1. For hackers, your kid’s identity is worth more than yours.
You’re never going to check a kid’s credit until they need to go to college or get a car. That’s a long time. If it’s your identity, you’re probably going to find out sooner because you’re actively using it. Maybe it’s a credit card offer, maybe it’s a new home purchase or a car. A kid is the holy grail of fraud because no credit is good credit and hackers can easily open two or three different credit cards right now. It’s just a treasure trove.
2. Call the credit bureaus and check if your kid has a file.
If you call all three credit bureaus [Experian, Equifax or TransUnion], you should not find a credit file for your child because minors cannot enter into contracts. The only time you’re going to find a credit file is because it’s fraud or you have intentionally asked for a duplicate card for your child. That’s very rare.
3. Even if there are no issues, take steps to protect your child’s identity.
If you find there are no issues and there isn’t a file, then tell the credit bureaus that you want a file created for your child and you want to freeze it. This is one of the best proactive things you can do for your child because thieves are snooping and they’re looking for this credit. In order to freeze your child’s credit, call the bureaus or you can also easily find the credit freeze on all three websites now because of the law. Make sure you’re dealing with credit freeze. You can lift the freeze whenever you like through the same process. Merchants and purveyors of credit are also ready for the new world that we live in, so they’re going to be more accommodating.
4. A credit freeze isn’t the same as a credit lock.

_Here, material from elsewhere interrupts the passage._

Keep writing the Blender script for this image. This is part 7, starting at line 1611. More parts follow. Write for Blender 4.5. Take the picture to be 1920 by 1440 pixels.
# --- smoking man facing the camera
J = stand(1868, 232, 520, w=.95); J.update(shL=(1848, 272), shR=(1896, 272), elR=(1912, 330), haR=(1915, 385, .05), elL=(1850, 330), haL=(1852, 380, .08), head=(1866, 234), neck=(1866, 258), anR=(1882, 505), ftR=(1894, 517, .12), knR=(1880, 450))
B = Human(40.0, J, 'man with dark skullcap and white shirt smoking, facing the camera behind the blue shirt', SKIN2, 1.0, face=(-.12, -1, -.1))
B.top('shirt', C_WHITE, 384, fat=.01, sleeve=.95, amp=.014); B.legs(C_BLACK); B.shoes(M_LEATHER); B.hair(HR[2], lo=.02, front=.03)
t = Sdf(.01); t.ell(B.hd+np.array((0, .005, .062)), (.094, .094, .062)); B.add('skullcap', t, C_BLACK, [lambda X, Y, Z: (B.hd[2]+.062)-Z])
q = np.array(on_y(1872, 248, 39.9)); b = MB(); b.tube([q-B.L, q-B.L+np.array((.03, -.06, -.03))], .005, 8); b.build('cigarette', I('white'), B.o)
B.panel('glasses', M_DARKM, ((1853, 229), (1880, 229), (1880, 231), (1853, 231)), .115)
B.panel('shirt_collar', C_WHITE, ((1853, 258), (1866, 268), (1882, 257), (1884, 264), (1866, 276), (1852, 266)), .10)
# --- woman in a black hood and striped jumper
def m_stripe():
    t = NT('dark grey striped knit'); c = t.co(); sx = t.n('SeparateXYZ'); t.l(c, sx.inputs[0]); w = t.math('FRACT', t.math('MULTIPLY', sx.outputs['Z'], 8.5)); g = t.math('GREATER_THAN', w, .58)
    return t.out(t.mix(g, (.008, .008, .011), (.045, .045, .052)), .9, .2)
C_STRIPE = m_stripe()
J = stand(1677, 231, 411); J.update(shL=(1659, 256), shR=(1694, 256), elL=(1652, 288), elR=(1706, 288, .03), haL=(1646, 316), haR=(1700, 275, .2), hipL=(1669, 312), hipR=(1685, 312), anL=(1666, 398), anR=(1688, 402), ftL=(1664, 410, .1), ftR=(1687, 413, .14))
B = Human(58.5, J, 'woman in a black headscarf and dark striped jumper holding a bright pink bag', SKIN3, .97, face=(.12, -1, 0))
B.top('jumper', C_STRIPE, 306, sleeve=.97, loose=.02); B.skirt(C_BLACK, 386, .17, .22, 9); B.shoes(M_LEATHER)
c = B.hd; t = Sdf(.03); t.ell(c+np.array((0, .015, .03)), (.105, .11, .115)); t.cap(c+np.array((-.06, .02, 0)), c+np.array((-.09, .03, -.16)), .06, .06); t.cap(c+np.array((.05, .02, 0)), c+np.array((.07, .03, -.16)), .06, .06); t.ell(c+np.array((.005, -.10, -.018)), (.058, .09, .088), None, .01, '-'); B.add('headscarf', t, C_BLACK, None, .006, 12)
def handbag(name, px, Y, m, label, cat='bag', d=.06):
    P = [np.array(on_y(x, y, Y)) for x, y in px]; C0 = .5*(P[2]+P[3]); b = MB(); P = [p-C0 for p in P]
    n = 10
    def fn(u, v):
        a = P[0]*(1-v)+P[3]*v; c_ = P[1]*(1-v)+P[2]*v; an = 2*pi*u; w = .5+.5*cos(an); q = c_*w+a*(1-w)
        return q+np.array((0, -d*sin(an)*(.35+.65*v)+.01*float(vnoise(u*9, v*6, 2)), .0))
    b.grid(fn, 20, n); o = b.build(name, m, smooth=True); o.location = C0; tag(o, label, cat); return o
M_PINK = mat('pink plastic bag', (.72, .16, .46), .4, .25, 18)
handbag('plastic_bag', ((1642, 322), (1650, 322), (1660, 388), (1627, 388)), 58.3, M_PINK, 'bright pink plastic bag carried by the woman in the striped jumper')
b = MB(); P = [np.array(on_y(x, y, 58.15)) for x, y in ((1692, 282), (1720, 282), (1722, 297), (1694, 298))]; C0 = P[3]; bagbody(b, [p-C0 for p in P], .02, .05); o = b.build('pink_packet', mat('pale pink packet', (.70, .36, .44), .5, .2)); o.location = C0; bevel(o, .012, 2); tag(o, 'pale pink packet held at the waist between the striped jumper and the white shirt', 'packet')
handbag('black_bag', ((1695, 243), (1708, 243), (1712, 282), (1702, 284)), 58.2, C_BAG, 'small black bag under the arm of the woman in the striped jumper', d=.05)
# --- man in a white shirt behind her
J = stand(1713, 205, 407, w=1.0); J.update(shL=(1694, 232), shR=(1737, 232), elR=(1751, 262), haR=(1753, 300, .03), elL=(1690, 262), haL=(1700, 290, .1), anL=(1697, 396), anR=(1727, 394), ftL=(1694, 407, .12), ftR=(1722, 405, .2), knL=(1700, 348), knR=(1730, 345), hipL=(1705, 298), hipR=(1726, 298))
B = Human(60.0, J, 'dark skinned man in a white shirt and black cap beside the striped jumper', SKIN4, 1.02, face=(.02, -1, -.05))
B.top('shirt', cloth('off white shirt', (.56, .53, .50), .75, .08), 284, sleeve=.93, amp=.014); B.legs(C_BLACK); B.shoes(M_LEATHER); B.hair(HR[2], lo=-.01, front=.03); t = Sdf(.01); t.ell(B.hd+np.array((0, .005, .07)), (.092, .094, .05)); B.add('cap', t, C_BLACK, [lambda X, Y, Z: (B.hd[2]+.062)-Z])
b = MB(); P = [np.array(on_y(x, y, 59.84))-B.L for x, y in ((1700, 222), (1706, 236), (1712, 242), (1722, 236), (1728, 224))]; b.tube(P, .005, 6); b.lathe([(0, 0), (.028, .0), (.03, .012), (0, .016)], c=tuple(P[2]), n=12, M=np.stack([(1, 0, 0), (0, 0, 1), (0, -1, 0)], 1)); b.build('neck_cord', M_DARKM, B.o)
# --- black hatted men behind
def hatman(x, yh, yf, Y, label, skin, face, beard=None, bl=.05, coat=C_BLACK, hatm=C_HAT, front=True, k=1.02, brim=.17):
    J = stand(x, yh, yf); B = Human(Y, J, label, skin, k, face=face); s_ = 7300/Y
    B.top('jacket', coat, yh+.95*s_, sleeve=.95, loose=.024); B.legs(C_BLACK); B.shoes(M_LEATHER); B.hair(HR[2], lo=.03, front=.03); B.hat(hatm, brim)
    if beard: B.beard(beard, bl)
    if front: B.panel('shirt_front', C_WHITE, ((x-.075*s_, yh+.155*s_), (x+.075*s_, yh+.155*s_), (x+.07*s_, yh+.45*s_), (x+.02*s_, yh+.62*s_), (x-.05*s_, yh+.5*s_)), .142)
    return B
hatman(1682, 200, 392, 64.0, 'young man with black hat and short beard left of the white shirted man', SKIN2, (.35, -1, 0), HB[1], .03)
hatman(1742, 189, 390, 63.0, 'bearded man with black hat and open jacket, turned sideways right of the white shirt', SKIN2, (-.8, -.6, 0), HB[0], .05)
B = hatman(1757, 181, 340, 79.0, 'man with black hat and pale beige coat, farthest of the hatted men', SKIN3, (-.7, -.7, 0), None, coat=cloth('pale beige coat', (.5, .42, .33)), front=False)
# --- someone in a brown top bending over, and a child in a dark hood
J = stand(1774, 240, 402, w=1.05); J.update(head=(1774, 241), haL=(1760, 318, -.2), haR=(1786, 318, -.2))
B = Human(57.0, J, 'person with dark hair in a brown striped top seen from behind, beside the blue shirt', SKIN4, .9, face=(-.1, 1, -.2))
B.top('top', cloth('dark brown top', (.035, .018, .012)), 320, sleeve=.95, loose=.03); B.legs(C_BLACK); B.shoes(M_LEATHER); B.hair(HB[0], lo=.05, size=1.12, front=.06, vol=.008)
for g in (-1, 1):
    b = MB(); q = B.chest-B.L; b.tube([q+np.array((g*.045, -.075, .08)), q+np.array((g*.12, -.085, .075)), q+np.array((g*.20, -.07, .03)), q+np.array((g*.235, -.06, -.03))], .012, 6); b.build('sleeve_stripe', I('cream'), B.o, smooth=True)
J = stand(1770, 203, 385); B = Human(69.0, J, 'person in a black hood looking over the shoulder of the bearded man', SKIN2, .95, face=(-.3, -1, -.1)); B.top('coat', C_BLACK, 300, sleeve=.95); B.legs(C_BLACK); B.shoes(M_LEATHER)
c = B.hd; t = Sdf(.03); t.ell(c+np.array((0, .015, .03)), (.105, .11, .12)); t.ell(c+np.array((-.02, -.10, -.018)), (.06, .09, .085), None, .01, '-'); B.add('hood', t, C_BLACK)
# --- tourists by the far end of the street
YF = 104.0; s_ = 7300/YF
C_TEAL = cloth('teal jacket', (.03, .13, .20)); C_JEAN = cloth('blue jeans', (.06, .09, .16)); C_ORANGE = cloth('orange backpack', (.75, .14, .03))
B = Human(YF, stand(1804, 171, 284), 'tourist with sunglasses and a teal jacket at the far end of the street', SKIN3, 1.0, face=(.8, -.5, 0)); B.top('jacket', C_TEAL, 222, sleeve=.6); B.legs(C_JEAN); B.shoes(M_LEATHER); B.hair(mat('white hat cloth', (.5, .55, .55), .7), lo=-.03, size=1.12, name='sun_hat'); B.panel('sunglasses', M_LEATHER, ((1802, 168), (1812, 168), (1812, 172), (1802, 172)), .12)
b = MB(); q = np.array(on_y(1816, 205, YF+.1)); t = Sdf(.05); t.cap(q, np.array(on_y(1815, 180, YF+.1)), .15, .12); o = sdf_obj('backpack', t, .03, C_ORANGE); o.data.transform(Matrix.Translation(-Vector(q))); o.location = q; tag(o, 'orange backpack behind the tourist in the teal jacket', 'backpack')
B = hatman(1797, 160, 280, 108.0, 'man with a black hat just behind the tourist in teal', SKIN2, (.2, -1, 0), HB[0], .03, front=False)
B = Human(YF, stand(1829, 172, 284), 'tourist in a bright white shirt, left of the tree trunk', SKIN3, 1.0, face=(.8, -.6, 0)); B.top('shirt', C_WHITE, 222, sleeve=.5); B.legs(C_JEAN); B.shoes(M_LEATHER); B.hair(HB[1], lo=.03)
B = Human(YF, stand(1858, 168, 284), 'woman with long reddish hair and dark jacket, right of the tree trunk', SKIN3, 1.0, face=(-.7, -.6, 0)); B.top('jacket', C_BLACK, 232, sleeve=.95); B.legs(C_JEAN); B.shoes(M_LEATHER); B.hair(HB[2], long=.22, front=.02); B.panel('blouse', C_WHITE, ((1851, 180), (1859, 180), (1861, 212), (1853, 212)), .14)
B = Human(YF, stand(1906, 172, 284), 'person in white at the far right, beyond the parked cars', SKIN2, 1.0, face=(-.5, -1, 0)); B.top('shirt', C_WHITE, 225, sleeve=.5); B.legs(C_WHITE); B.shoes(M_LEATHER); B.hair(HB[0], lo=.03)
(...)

Identity theft is not something that credit bureaus have been lost on over the years. They’ve always known about kids being able to be hacked or hijacked on their credit and the tool they used to use was something called a credit lock. That’s a financial services product for sale and it does not come with the same protections as the law that just went into effect in September. Credit lock is not the same thing as a credit freeze. A freeze is more work for the credit bureau, it puts them on far more liability, but doesn’t take any more effort for the requestor.